-- WHAT IS ASKED --
Where a line in the listing below contains the word "True", copy that line.

-- AVAILABLE DATA --

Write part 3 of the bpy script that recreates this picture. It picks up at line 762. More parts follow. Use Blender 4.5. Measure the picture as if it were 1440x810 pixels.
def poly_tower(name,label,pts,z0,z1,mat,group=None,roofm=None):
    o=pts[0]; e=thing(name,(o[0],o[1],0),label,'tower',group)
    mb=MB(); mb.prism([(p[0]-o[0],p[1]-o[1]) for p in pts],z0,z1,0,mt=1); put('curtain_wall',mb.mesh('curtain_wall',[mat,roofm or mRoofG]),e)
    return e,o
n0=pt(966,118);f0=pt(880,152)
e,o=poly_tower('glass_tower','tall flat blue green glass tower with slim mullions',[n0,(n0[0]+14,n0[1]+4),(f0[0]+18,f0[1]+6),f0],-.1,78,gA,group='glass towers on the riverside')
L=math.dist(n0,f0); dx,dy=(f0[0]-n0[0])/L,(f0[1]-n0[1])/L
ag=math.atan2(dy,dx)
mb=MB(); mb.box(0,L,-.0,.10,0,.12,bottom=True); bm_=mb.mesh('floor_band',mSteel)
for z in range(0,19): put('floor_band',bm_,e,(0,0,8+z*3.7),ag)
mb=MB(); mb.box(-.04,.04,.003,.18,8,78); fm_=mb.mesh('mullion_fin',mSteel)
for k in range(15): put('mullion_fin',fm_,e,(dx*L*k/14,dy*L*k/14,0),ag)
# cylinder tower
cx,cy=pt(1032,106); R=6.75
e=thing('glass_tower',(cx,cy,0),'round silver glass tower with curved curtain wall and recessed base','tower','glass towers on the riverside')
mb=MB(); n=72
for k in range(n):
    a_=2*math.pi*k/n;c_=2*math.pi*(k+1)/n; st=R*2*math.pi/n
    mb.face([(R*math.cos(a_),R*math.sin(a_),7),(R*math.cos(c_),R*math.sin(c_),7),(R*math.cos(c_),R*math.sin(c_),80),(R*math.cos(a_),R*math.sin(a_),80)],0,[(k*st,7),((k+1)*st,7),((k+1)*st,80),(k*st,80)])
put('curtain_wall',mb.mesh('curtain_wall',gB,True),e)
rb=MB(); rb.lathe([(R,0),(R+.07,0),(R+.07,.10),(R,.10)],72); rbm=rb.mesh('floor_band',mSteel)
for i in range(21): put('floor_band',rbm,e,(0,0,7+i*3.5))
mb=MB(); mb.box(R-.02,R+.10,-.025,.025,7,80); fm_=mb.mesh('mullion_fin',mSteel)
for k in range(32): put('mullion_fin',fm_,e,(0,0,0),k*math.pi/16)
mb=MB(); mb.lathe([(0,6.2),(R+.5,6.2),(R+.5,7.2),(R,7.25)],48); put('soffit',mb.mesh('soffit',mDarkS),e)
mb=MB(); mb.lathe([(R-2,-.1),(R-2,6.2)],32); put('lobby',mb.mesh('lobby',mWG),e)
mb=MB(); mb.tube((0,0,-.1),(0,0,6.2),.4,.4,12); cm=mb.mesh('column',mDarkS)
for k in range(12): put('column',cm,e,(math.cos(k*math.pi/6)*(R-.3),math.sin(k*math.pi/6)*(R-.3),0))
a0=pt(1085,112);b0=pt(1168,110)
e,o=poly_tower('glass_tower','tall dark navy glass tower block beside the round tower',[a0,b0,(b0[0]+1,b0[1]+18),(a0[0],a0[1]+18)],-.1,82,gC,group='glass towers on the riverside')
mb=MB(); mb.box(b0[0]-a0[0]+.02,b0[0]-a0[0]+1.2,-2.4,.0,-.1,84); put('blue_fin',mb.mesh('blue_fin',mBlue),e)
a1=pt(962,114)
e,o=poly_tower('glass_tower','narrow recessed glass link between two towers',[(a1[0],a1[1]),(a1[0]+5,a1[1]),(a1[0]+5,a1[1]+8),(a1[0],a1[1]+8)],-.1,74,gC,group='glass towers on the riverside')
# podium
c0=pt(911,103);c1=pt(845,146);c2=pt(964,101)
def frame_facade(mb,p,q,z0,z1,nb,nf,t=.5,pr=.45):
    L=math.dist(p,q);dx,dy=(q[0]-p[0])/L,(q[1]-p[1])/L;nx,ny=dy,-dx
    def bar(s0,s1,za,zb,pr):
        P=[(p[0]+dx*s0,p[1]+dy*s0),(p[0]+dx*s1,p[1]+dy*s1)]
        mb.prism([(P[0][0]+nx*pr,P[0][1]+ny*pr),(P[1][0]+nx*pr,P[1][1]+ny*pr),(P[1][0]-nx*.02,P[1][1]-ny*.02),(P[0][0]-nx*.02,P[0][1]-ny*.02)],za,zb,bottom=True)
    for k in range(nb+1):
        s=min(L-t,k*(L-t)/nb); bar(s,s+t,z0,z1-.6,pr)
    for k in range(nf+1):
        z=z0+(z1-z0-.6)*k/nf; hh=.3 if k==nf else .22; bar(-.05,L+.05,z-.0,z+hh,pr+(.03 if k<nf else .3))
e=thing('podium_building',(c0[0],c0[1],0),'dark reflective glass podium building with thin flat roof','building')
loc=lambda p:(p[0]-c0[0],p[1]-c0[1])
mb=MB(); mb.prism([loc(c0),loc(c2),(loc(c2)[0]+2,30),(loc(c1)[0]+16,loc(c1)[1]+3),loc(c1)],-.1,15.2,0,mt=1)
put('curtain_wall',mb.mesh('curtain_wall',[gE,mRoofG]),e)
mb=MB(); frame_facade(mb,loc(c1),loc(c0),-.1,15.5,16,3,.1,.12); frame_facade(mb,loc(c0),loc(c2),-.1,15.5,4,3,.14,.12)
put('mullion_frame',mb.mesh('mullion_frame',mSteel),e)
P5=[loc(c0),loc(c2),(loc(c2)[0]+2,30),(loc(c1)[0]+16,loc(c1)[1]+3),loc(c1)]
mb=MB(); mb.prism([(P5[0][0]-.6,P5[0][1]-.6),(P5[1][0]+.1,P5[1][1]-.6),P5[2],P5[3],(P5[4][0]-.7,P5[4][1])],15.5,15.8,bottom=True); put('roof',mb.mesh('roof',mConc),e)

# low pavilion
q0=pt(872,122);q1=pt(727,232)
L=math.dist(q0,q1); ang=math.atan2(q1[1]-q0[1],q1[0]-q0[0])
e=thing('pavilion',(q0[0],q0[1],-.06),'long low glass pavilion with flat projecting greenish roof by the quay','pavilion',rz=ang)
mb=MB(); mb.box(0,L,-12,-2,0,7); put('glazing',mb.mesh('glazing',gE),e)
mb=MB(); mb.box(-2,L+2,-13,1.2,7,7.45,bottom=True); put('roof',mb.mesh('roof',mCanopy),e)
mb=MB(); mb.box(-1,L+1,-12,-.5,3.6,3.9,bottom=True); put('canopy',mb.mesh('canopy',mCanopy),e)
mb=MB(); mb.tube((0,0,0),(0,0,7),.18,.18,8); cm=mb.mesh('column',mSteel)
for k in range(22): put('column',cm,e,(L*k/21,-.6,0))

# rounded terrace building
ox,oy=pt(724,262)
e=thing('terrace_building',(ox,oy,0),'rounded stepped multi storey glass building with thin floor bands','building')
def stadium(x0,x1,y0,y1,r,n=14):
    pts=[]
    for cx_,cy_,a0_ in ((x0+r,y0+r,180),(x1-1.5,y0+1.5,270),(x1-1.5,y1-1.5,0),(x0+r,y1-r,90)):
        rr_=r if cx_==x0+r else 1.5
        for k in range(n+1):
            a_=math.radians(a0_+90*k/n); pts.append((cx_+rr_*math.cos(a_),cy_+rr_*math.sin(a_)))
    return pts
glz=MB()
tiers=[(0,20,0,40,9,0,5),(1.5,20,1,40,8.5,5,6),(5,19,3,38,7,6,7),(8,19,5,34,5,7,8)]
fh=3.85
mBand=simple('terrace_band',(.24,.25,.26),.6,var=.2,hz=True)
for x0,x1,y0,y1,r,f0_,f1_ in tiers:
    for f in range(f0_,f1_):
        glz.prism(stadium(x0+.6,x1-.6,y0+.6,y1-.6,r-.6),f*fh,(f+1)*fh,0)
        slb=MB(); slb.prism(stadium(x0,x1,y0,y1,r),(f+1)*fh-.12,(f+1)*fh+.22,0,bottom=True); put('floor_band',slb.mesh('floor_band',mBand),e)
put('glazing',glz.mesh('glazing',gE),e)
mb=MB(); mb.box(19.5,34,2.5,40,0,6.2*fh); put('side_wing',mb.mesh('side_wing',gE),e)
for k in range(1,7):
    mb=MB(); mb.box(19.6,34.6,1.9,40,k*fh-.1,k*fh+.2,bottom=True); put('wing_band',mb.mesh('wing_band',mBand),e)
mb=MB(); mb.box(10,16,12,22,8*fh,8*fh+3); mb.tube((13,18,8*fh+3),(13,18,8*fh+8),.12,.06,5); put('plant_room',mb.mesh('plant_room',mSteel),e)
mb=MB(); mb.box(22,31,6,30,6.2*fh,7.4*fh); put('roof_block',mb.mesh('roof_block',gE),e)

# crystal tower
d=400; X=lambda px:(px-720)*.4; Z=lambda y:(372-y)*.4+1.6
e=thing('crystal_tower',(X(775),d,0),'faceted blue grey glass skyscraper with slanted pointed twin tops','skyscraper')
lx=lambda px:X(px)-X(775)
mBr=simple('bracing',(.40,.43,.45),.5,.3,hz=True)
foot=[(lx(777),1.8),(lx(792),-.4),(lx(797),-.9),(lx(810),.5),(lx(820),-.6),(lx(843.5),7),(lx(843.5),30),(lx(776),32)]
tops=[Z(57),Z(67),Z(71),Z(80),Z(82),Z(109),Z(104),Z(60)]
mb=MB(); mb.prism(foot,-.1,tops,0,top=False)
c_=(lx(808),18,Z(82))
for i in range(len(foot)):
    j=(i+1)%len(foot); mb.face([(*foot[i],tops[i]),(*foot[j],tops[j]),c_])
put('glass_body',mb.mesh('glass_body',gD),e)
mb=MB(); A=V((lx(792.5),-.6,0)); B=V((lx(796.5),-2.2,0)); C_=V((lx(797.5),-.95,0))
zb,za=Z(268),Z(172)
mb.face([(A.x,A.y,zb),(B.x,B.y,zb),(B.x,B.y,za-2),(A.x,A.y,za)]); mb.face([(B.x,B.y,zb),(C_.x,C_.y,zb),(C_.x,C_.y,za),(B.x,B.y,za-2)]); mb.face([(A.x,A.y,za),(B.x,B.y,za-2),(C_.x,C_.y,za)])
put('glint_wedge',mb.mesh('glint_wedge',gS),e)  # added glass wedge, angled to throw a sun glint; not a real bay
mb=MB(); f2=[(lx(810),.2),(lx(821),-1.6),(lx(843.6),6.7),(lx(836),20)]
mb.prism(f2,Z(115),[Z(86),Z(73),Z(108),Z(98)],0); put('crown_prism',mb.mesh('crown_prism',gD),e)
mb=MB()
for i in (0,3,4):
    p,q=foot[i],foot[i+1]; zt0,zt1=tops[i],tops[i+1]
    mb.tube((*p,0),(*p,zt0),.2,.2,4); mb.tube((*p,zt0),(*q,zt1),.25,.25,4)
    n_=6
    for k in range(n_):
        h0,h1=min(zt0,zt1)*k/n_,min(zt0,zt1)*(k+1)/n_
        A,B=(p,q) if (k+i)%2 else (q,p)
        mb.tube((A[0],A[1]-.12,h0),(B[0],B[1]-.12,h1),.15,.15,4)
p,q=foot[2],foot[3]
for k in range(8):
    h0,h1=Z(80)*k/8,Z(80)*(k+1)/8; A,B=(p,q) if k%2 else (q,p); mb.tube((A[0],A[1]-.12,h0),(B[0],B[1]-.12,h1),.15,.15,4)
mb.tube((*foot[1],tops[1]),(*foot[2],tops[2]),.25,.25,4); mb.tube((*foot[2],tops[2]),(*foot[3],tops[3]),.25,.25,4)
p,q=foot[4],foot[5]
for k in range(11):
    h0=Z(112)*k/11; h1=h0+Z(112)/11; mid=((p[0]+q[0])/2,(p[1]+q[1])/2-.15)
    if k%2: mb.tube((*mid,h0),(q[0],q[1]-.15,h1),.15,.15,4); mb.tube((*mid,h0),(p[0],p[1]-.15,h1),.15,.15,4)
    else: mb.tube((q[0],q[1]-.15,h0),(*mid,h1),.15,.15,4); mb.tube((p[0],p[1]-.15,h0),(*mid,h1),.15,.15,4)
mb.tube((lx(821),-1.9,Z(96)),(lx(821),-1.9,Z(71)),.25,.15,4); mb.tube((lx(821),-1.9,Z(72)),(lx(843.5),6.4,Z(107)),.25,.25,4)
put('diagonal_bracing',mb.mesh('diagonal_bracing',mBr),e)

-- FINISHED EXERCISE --
mb=MB(); mb.box(0,L,-.0,.10,0,.12,bottom=True); bm_=mb.mesh('floor_band',mSteel)
put('curtain_wall',mb.mesh('curtain_wall',gB,True),e)
        mb.prism([(P[0][0]+nx*pr,P[0][1]+ny*pr),(P[1][0]+nx*pr,P[1][1]+ny*pr),(P[1][0]-nx*.02,P[1][1]-ny*.02),(P[0][0]-nx*.02,P[0][1]-ny*.02)],za,zb,bottom=True)
mb=MB(); mb.prism([(P5[0][0]-.6,P5[0][1]-.6),(P5[1][0]+.1,P5[1][1]-.6),P5[2],P5[3],(P5[4][0]-.7,P5[4][1])],15.5,15.8,bottom=True); put('roof',mb.mesh('roof',mConc),e)
mb=MB(); mb.box(-2,L+2,-13,1.2,7,7.45,bottom=True); put('roof',mb.mesh('roof',mCanopy),e)
mb=MB(); mb.box(-1,L+1,-12,-.5,3.6,3.9,bottom=True); put('canopy',mb.mesh('canopy',mCanopy),e)
mBand=simple('terrace_band',(.24,.25,.26),.6,var=.2,hz=True)
        slb=MB(); slb.prism(stadium(x0,x1,y0,y1,r),(f+1)*fh-.12,(f+1)*fh+.22,0,bottom=True); put('floor_band',slb.mesh('floor_band',mBand),e)
    mb=MB(); mb.box(19.6,34.6,1.9,40,k*fh-.1,k*fh+.2,bottom=True); put('wing_band',mb.mesh('wing_band',mBand),e)
mBr=simple('bracing',(.40,.43,.45),.5,.3,hz=True)